I’m loving it. Just before the midpoint I understand I’m at, it happened again. I was with one group of morally ambiguous people, and ambushed by another. And while I feel like I have a good grip on things, and am pretty sure I knew which I wanted to be aligned with, I’m still clawed by this nagging doubt that I’m wrong. That while I might be siding with nice people, I might not be siding with the right people. Just that—just the idea that the kind, less murdery people might not be the pragmatically preferential group—feels like a massive step forward for RPGs.

Screenshot: Larian / Kotaku

A lot of people have been calling for a more sophisticated method of measuring an RPG character than the binary good/evil systems that have dominated for the last twenty years, but I’m not one of them. I’ve always adored being so sycophantically lovely in every possible moment that my character portrait starts to glow with heavenly sparkles.
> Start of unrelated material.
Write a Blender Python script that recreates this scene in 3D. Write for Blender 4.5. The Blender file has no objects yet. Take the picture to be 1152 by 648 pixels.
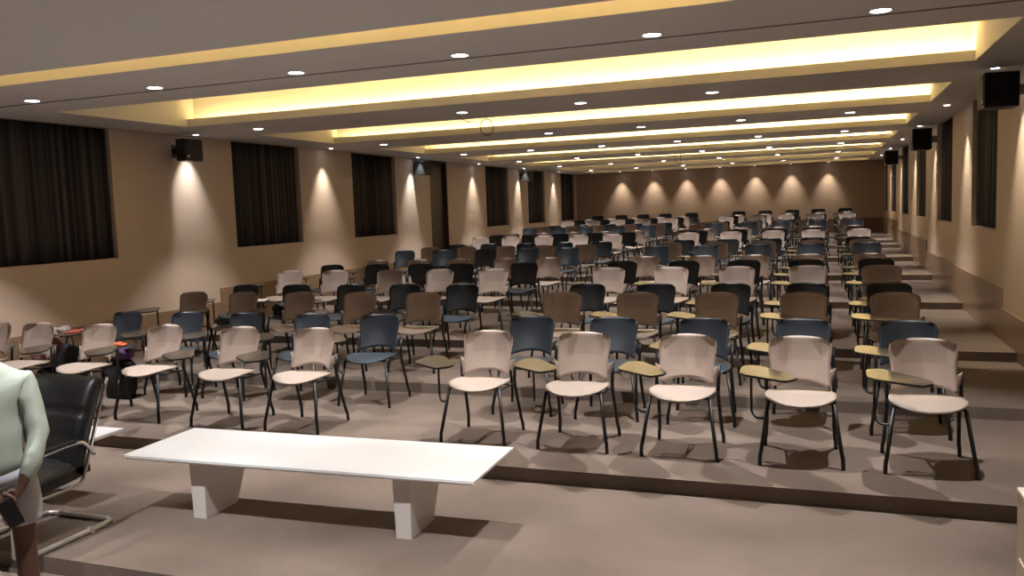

And I think this makes me even more the perfect mark for Baldur’s Gate 3‘s approach. I’m so lost! I’m so without guidance as to my behavior! No omnipotent UI in the sky is letting me know the immediate consequences of my actions!

It’s just fascinating to be left adrift like this. Halfway in, I’ve no idea if I’ve doomed everyone to eternal horror, or if I’m the heroic figure I’m desperately trying to be. And it’s this latter part that I think is the best consequence of all these narrative choices. It’s breaking me from that need to be the hero. I’m finding, the more I play, that I’m making decisions not based on wanting everyone else to love me, but because they’re the best thing to do in that moment, in that place, and the consequences are what they will be. I’ve never played like this before, and it’s deeply, alluringly unsettling.

In so many ways, Baldur’s Gate 3 is faithful, even traditional, to the BioWare model. Certainly in the moment-to-moment exchanges, and the endlessly thirsty campsite conversations, it hits all the same beats. So it’s absolutely captivating to try to figure out how and where it’s so effectively leaving me unanchored. I thought I simply wouldn’t cope without the ethical handrails, but it turns out I’m loving it.

Disclaimer: In previous lives, Baldur’s Gate 3‘s lead writer Adam Smith and I worked together at Rock, Paper, Shotgun. This only makes me judge his work more harshly.